[Aim of the exercise]
Extract, unchanged, every line from the top of the material below through the line with "struct('wall_front', bm, M['wall'])", and no more.
══ Input material
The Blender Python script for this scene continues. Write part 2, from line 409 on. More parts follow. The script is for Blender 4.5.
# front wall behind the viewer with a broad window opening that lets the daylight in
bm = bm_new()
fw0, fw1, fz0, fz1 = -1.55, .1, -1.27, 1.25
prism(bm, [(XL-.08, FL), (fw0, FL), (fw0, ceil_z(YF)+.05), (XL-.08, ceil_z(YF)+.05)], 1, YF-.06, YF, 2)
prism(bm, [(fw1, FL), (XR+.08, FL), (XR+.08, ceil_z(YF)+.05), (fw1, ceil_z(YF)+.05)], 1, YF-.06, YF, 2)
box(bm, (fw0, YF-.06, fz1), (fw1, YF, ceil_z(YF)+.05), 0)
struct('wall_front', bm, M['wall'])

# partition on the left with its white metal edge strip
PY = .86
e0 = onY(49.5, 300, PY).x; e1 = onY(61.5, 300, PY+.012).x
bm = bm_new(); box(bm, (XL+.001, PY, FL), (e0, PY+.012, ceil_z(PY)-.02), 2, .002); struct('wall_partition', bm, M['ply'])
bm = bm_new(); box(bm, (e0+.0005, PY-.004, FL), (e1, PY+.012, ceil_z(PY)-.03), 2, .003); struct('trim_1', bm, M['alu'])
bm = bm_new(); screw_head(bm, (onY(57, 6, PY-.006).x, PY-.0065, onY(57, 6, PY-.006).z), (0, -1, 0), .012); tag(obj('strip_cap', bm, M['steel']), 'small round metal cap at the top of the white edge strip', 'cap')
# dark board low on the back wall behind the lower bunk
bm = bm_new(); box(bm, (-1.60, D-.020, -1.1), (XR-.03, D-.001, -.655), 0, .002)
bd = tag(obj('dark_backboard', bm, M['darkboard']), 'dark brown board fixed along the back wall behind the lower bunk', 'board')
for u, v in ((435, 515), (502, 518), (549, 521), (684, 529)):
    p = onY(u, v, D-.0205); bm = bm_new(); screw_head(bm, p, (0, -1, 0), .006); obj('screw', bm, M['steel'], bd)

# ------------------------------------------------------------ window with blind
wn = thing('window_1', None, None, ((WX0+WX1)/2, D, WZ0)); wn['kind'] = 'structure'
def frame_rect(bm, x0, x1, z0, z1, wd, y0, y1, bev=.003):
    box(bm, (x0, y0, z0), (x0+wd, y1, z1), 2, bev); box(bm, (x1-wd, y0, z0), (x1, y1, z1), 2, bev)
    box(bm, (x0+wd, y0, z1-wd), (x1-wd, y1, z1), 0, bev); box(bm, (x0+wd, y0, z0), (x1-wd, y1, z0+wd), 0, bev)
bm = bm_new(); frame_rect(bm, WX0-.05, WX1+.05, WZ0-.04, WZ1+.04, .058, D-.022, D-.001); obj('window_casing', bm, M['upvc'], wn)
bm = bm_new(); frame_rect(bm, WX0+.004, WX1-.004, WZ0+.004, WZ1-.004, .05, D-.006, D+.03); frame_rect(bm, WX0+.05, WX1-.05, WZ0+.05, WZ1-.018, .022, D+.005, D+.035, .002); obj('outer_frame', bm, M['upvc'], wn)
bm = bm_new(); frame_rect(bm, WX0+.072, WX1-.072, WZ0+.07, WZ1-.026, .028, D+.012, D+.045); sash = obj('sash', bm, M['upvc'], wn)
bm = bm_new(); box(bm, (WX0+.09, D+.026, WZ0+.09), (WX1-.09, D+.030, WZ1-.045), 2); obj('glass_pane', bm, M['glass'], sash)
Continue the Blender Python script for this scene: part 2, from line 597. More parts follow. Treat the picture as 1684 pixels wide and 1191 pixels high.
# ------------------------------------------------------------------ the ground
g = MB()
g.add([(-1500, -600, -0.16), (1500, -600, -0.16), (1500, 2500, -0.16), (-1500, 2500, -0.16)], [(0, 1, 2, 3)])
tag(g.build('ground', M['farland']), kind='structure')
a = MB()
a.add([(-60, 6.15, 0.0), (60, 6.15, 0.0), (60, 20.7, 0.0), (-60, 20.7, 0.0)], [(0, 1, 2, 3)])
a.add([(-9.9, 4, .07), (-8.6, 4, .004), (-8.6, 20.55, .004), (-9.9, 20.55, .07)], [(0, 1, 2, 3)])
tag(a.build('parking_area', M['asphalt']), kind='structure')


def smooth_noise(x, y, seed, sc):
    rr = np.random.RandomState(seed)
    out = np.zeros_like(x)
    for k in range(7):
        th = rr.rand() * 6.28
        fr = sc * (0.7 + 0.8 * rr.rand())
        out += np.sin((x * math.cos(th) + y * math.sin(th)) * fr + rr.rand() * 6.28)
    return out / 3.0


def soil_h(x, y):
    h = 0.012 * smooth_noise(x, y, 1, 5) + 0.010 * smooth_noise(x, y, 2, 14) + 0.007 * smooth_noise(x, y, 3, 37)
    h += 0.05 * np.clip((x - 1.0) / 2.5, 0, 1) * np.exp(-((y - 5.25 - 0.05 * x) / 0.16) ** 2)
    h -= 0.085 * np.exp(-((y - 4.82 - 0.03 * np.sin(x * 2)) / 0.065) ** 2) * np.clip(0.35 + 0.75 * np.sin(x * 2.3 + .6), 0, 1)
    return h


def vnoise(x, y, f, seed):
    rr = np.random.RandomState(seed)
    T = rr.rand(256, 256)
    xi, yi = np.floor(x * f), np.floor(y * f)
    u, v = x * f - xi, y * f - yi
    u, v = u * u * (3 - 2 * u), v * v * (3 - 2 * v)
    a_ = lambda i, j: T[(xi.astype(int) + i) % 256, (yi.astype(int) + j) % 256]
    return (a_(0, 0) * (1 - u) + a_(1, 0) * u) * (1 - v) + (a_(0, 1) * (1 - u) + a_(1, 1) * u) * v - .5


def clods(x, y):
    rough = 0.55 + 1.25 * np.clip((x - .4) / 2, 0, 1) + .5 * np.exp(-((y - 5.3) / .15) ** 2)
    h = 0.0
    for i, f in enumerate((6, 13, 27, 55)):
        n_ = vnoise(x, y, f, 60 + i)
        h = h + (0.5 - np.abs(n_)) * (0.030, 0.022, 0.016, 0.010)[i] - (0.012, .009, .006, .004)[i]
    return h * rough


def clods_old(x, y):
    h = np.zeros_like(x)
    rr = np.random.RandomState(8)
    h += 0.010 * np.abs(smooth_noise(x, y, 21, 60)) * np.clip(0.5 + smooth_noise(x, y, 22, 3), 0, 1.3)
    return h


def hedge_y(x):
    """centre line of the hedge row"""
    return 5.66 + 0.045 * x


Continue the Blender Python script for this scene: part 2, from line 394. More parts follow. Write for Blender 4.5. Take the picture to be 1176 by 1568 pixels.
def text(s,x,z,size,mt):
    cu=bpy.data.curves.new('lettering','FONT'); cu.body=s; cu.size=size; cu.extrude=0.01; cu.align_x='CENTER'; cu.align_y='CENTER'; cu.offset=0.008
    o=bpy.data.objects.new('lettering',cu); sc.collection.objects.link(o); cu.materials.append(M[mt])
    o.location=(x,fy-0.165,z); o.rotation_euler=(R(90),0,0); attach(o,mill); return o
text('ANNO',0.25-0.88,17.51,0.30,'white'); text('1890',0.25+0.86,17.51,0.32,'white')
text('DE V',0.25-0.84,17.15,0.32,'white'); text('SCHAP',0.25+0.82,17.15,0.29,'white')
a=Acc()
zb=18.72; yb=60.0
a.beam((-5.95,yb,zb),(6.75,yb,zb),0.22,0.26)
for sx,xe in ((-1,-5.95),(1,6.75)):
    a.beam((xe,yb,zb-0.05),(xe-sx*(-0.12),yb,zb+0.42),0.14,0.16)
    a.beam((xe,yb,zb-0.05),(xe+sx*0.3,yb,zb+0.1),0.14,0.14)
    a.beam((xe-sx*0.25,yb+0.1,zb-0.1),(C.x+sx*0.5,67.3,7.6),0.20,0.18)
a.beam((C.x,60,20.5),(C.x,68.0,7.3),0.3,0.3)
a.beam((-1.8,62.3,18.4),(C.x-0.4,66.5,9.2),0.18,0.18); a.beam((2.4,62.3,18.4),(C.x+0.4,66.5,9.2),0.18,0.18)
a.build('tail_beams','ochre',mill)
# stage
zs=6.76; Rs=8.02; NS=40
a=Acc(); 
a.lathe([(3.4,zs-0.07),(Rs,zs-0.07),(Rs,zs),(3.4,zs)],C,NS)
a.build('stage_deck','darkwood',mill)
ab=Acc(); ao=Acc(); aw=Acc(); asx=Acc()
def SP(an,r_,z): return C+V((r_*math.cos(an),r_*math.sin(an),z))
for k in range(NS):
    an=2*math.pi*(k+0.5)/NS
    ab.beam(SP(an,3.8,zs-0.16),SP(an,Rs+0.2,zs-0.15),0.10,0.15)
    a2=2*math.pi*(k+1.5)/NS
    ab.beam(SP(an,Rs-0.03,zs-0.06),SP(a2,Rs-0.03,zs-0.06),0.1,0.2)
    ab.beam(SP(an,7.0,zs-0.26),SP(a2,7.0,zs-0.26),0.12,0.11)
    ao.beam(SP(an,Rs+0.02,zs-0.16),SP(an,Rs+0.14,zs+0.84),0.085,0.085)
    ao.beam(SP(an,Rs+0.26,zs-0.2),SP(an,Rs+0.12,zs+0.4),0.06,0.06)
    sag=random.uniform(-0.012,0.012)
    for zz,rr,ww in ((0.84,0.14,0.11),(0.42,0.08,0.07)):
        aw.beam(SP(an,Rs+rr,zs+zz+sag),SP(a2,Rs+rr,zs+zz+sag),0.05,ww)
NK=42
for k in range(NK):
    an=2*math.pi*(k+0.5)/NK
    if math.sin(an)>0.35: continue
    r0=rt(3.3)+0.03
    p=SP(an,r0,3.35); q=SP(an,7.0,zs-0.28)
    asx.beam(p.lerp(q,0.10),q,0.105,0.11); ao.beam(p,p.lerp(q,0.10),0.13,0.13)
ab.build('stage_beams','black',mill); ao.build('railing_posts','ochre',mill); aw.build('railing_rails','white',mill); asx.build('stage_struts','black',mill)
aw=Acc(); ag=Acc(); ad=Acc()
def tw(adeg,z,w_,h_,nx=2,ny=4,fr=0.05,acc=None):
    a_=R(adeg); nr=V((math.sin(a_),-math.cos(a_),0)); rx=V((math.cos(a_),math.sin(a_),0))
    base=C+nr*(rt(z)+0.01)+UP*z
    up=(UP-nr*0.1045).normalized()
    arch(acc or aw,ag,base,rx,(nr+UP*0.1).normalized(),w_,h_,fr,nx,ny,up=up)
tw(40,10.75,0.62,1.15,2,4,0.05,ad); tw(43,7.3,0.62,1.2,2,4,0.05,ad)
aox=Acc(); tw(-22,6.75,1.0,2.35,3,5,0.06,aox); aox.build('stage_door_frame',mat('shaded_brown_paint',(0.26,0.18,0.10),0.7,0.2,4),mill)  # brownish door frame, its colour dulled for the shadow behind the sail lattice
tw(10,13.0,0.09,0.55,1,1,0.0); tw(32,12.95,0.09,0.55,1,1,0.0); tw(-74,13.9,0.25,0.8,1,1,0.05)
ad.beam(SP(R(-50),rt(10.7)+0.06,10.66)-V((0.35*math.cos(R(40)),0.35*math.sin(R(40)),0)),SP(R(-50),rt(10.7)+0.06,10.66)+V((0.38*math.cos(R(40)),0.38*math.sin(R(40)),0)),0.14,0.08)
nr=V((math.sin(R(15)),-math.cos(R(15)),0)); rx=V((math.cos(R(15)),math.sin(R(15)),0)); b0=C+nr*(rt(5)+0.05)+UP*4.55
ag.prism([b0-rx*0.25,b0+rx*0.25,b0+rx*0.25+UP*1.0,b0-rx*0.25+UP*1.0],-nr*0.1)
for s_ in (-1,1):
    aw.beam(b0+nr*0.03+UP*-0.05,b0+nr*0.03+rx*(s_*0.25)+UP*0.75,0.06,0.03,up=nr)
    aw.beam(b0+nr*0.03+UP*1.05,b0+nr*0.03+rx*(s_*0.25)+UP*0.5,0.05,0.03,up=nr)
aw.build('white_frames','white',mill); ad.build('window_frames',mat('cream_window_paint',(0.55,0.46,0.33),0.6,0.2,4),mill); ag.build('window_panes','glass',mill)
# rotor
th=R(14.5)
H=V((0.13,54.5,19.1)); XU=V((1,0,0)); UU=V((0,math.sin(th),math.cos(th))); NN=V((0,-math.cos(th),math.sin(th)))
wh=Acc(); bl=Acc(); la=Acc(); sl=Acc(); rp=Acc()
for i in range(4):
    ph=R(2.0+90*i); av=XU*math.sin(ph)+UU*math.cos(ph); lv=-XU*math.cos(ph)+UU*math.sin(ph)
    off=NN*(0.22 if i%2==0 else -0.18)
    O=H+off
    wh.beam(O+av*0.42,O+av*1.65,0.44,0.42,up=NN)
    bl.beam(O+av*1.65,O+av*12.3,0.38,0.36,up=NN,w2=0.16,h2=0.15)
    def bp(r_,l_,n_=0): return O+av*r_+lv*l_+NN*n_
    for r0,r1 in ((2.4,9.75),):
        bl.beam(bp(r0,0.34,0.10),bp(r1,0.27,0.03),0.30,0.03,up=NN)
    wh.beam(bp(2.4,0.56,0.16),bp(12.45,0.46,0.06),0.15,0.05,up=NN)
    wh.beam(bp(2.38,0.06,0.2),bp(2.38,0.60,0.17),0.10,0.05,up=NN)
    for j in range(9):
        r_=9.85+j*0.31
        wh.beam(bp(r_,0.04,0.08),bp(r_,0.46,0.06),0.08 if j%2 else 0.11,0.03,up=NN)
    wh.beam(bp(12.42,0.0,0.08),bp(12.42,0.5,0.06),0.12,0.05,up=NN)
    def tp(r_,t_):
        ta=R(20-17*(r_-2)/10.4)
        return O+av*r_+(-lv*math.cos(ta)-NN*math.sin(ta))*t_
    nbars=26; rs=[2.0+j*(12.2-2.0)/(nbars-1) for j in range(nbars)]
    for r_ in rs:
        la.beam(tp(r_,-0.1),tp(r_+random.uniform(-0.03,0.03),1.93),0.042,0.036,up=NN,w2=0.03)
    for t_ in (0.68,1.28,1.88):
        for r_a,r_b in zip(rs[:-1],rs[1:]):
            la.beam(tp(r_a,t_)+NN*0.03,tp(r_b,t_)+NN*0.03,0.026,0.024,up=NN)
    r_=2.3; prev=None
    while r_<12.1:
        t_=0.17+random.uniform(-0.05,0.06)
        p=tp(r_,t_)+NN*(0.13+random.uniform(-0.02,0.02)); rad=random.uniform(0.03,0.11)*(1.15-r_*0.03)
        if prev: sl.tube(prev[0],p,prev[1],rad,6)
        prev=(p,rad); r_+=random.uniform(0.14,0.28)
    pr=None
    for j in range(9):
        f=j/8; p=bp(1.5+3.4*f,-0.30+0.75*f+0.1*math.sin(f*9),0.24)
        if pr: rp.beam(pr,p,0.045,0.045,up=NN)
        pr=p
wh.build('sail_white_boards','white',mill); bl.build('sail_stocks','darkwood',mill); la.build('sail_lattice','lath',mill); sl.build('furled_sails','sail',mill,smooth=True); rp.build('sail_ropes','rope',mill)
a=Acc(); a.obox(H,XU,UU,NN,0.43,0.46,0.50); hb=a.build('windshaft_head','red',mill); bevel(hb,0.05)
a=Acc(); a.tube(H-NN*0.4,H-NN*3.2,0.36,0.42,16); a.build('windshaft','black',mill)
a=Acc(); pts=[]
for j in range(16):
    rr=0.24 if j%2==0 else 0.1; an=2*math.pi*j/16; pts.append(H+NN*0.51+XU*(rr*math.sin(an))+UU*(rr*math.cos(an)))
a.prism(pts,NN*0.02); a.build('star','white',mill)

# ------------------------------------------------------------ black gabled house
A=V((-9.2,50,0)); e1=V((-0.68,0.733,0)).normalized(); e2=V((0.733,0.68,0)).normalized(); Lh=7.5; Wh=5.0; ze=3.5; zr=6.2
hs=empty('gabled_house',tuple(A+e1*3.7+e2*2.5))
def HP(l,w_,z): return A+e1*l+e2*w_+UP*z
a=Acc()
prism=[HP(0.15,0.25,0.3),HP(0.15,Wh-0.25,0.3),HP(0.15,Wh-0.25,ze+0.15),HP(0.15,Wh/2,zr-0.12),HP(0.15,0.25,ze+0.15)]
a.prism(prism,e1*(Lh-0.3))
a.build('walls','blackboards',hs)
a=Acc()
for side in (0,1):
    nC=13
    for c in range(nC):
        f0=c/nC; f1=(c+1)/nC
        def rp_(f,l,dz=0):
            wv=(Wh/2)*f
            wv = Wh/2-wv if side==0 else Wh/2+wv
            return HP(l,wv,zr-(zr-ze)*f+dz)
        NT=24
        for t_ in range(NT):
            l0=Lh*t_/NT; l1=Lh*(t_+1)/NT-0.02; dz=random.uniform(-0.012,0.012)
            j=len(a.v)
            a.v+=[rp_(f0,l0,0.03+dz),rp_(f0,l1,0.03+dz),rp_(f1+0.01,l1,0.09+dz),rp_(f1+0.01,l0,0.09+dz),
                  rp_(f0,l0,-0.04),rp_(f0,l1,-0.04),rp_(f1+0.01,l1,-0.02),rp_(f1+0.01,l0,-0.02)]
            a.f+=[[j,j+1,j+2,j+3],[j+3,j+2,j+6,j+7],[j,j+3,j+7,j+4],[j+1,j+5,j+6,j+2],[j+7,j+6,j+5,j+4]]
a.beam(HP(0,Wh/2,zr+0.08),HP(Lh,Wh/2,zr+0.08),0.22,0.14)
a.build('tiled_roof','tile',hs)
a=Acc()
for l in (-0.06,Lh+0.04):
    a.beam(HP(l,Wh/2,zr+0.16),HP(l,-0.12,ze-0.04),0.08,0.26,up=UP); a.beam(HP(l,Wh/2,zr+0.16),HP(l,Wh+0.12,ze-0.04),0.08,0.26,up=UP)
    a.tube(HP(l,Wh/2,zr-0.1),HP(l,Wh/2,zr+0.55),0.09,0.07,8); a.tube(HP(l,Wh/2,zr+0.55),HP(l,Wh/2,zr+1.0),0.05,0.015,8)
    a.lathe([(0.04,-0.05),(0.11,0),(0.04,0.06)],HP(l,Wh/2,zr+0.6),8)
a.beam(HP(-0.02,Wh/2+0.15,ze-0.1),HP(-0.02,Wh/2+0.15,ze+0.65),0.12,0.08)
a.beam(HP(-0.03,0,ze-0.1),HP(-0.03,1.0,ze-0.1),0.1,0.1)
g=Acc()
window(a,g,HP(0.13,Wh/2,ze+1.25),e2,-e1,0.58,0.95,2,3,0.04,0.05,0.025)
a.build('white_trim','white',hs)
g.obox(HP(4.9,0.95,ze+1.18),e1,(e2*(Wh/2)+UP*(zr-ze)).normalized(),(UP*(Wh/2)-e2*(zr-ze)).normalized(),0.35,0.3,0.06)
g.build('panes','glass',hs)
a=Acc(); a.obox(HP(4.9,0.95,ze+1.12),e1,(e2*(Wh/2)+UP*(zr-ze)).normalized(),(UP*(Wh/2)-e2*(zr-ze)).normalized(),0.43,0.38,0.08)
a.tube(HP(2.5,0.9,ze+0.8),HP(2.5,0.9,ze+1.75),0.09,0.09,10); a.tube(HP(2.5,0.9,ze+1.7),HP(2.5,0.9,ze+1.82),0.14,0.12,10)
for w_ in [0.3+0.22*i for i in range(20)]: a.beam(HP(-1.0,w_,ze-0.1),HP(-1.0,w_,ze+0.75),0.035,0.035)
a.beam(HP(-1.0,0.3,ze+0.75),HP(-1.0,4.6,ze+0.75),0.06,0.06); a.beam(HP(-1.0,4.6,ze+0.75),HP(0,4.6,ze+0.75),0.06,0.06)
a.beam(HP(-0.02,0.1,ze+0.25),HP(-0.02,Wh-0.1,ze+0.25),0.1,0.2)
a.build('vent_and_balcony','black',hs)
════
[Written solution]
The Blender Python script for this scene continues. Write part 2, from line 409 on. More parts follow. The script is for Blender 4.5.
# front wall behind the viewer with a broad window opening that lets the daylight in
bm = bm_new()
fw0, fw1, fz0, fz1 = -1.55, .1, -1.27, 1.25
prism(bm, [(XL-.08, FL), (fw0, FL), (fw0, ceil_z(YF)+.05), (XL-.08, ceil_z(YF)+.05)], 1, YF-.06, YF, 2)
prism(bm, [(fw1, FL), (XR+.08, FL), (XR+.08, ceil_z(YF)+.05), (fw1, ceil_z(YF)+.05)], 1, YF-.06, YF, 2)
box(bm, (fw0, YF-.06, fz1), (fw1, YF, ceil_z(YF)+.05), 0)
struct('wall_front', bm, M['wall'])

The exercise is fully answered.